Colin Young, head of institutional investments at Old Mutual Investment Group's (OMIG) property investments, says the current view on portfolio allocation is that property should comprise at least 10% of assets.

Young says recent research conducted in Britain showed that the ideal exposure to property over the past 20 years - ensuring optimum returns on a risk-related basis - would in fact have been as high as 20%.

Although the property holdings of SA's bigger pension funds, such as those of the PIC and Old Mutual, are mostly directly held, the expected increase in money flow to property over the next few years should come mainly via the listed sector.

Anton de Goede, investment analyst at Investec Listed Property Investments, says South African pension funds are expected to follow the global flow of institutional money to listed property as the international move towards transparent and tax-efficient income assets intensifies.

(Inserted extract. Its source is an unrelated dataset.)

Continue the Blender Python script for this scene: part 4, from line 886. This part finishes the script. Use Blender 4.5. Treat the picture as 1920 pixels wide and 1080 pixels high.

However, the size and liquidity of the South African listed property sector remain a challenge. De Goede says although more money should flow to listed property over the next few years, it's unlikely that South African pension funds will reach the international asset allocation target of 8% to 12% soon.

There's simply not enough property scrip available in South Africa to accommodate a huge increase in demand from pension funds if these target allocations were to be reached. De Goede says despite the market cap of the listed property sector already increasing more than six-fold over the past five years - from around R15bn in 2002 to the current R95bn - property still only represents around 2% of the JSE's total market cap.

So most pension funds are still hesitant to allocate more than 2,5% of their assets to listed property. De Goede says that, examining the share registers of some of the listed property companies, it seems that corporate pension funds haven't yet entered the fray in a meaningful way.

Public pension funds may be a step ahead: not only the PIC but also local government and unionised pension funds. De Goede says many smaller pension funds have achieved listed property exposure via unitised pooled products, although it's difficult to ascertain to what extent from share registers.

He says South Africa's listed property sector needs to double in size to around R200bn to comfortably accommodate the expected increase in demand to reach international standards in asset allocation. The only way that level could be reached is if corporations, Government and institutions bring more of their unlisted property holdings to the market.

De Goede says although a number of big, directly held portfolios have over the past 12 months been acquired by listed funds - including the the Sharemax (R1bn) and Collins (R1bn) portfolios by Old Mutual-managed SA Corporate Real Estate Fund and a R1,4bn Transnet portfolio by Pangbourne Properties - more such deals need to happen.

Meanwhile, existing listed property investors should remain in the pound seats, as increased demand for scrip from pension funds will no doubt continue to support share prices. Latest figures from Catalyst Fund Managers show that listed property has been surprisingly resilient despite recent market volatility. The sector has delivered total returns of 55,5% in the year to end-July.